-- Begin --

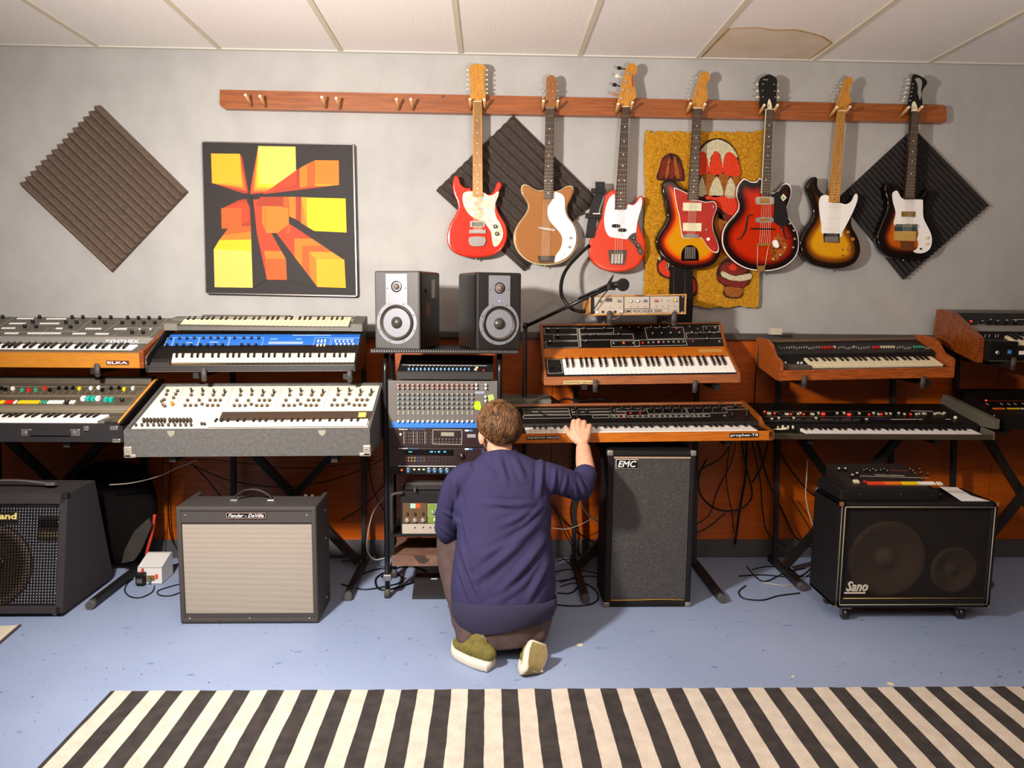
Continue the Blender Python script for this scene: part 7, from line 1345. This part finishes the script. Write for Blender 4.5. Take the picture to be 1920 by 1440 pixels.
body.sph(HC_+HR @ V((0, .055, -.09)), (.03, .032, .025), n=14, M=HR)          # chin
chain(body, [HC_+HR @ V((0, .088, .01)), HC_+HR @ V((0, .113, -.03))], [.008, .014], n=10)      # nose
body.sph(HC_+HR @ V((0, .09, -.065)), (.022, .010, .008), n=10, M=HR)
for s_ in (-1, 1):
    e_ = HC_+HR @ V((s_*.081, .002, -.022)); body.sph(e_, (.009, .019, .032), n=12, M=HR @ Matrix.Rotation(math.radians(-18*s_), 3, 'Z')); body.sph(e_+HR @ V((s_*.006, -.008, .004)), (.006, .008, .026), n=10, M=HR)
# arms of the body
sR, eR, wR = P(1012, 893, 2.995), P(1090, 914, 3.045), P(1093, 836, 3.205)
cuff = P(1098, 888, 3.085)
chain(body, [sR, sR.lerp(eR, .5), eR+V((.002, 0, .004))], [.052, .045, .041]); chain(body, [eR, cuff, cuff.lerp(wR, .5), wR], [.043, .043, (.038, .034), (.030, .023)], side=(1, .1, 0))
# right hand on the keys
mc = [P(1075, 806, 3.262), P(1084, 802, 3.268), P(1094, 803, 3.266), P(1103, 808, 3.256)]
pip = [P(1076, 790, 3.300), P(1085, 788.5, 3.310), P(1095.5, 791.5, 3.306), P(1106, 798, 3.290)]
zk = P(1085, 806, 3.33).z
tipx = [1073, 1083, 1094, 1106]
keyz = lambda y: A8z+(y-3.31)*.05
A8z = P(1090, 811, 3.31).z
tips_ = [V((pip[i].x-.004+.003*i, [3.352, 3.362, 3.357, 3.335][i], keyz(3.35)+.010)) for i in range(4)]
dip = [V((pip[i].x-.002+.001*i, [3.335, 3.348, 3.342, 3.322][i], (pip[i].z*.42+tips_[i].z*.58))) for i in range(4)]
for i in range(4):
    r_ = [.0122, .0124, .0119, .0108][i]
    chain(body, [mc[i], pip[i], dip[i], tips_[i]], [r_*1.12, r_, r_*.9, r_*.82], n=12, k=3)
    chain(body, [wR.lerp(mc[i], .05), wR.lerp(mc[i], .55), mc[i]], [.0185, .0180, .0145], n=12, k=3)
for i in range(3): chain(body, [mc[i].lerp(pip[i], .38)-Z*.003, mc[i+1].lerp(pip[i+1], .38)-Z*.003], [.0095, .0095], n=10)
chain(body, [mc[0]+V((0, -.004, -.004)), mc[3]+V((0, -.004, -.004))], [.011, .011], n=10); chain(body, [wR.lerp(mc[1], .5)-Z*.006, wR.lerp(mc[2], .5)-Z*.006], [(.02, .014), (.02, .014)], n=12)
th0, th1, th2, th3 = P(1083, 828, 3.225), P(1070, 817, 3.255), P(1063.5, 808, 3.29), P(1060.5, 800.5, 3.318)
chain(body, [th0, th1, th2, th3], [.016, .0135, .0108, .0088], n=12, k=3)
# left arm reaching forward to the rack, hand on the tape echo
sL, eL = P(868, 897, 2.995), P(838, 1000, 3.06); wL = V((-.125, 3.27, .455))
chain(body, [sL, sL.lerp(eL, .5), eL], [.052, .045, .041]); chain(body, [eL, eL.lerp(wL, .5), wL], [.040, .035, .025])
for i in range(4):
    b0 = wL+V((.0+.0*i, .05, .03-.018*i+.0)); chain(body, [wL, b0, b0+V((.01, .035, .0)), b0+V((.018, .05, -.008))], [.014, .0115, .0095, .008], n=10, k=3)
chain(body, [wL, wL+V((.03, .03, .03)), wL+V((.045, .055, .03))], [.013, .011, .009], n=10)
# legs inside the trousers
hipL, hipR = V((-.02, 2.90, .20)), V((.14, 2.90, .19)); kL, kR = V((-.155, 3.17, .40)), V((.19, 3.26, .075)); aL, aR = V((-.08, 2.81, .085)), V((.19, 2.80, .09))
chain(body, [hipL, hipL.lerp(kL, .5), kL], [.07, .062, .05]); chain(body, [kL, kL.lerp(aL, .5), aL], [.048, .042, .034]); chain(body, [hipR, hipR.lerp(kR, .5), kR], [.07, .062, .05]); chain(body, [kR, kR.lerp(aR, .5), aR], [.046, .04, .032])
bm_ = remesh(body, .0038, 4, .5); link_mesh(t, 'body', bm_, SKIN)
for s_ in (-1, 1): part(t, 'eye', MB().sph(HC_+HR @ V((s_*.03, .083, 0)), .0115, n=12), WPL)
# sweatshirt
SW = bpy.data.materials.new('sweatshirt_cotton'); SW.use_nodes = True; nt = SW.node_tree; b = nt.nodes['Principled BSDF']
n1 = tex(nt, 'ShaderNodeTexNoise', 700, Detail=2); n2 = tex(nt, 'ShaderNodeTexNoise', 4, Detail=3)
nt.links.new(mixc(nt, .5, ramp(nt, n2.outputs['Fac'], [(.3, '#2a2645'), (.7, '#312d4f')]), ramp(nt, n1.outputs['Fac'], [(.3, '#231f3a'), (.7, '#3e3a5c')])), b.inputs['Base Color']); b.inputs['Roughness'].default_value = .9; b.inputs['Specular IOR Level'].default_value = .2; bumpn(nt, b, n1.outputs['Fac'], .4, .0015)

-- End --

The exercise =
Write the material out again exactly as it appears, dropping the pictures.

The result =
Continue the Blender Python script for this scene: part 7, from line 1345. This part finishes the script. Write for Blender 4.5. Take the picture to be 1920 by 1440 pixels.
body.sph(HC_+HR @ V((0, .055, -.09)), (.03, .032, .025), n=14, M=HR)          # chin
chain(body, [HC_+HR @ V((0, .088, .01)), HC_+HR @ V((0, .113, -.03))], [.008, .014], n=10)      # nose
body.sph(HC_+HR @ V((0, .09, -.065)), (.022, .010, .008), n=10, M=HR)
for s_ in (-1, 1):
    e_ = HC_+HR @ V((s_*.081, .002, -.022)); body.sph(e_, (.009, .019, .032), n=12, M=HR @ Matrix.Rotation(math.radians(-18*s_), 3, 'Z')); body.sph(e_+HR @ V((s_*.006, -.008, .004)), (.006, .008, .026), n=10, M=HR)
# arms of the body
sR, eR, wR = P(1012, 893, 2.995), P(1090, 914, 3.045), P(1093, 836, 3.205)
cuff = P(1098, 888, 3.085)
chain(body, [sR, sR.lerp(eR, .5), eR+V((.002, 0, .004))], [.052, .045, .041]); chain(body, [eR, cuff, cuff.lerp(wR, .5), wR], [.043, .043, (.038, .034), (.030, .023)], side=(1, .1, 0))
# right hand on the keys
mc = [P(1075, 806, 3.262), P(1084, 802, 3.268), P(1094, 803, 3.266), P(1103, 808, 3.256)]
pip = [P(1076, 790, 3.300), P(1085, 788.5, 3.310), P(1095.5, 791.5, 3.306), P(1106, 798, 3.290)]
zk = P(1085, 806, 3.33).z
tipx = [1073, 1083, 1094, 1106]
keyz = lambda y: A8z+(y-3.31)*.05
A8z = P(1090, 811, 3.31).z
tips_ = [V((pip[i].x-.004+.003*i, [3.352, 3.362, 3.357, 3.335][i], keyz(3.35)+.010)) for i in range(4)]
dip = [V((pip[i].x-.002+.001*i, [3.335, 3.348, 3.342, 3.322][i], (pip[i].z*.42+tips_[i].z*.58))) for i in range(4)]
for i in range(4):
    r_ = [.0122, .0124, .0119, .0108][i]
    chain(body, [mc[i], pip[i], dip[i], tips_[i]], [r_*1.12, r_, r_*.9, r_*.82], n=12, k=3)
    chain(body, [wR.lerp(mc[i], .05), wR.lerp(mc[i], .55), mc[i]], [.0185, .0180, .0145], n=12, k=3)
for i in range(3): chain(body, [mc[i].lerp(pip[i], .38)-Z*.003, mc[i+1].lerp(pip[i+1], .38)-Z*.003], [.0095, .0095], n=10)
chain(body, [mc[0]+V((0, -.004, -.004)), mc[3]+V((0, -.004, -.004))], [.011, .011], n=10); chain(body, [wR.lerp(mc[1], .5)-Z*.006, wR.lerp(mc[2], .5)-Z*.006], [(.02, .014), (.02, .014)], n=12)
th0, th1, th2, th3 = P(1083, 828, 3.225), P(1070, 817, 3.255), P(1063.5, 808, 3.29), P(1060.5, 800.5, 3.318)
chain(body, [th0, th1, th2, th3], [.016, .0135, .0108, .0088], n=12, k=3)
# left arm reaching forward to the rack, hand on the tape echo
sL, eL = P(868, 897, 2.995), P(838, 1000, 3.06); wL = V((-.125, 3.27, .455))
chain(body, [sL, sL.lerp(eL, .5), eL], [.052, .045, .041]); chain(body, [eL, eL.lerp(wL, .5), wL], [.040, .035, .025])
for i in range(4):
    b0 = wL+V((.0+.0*i, .05, .03-.018*i+.0)); chain(body, [wL, b0, b0+V((.01, .035, .0)), b0+V((.018, .05, -.008))], [.014, .0115, .0095, .008], n=10, k=3)
chain(body, [wL, wL+V((.03, .03, .03)), wL+V((.045, .055, .03))], [.013, .011, .009], n=10)
# legs inside the trousers
hipL, hipR = V((-.02, 2.90, .20)), V((.14, 2.90, .19)); kL, kR = V((-.155, 3.17, .40)), V((.19, 3.26, .075)); aL, aR = V((-.08, 2.81, .085)), V((.19, 2.80, .09))
chain(body, [hipL, hipL.lerp(kL, .5), kL], [.07, .062, .05]); chain(body, [kL, kL.lerp(aL, .5), aL], [.048, .042, .034]); chain(body, [hipR, hipR.lerp(kR, .5), kR], [.07, .062, .05]); chain(body, [kR, kR.lerp(aR, .5), aR], [.046, .04, .032])
bm_ = remesh(body, .0038, 4, .5); link_mesh(t, 'body', bm_, SKIN)
for s_ in (-1, 1): part(t, 'eye', MB().sph(HC_+HR @ V((s_*.03, .083, 0)), .0115, n=12), WPL)
# sweatshirt
SW = bpy.data.materials.new('sweatshirt_cotton'); SW.use_nodes = True; nt = SW.node_tree; b = nt.nodes['Principled BSDF']
n1 = tex(nt, 'ShaderNodeTexNoise', 700, Detail=2); n2 = tex(nt, 'ShaderNodeTexNoise', 4, Detail=3)
nt.links.new(mixc(nt, .5, ramp(nt, n2.outputs['Fac'], [(.3, '#2a2645'), (.7, '#312d4f')]), ramp(nt, n1.outputs['Fac'], [(.3, '#231f3a'), (.7, '#3e3a5c')])), b.inputs['Base Color']); b.inputs['Roughness'].default_value = .9; b.inputs['Specular IOR Level'].default_value = .2; bumpn(nt, b, n1.outputs['Fac'], .4, .0015)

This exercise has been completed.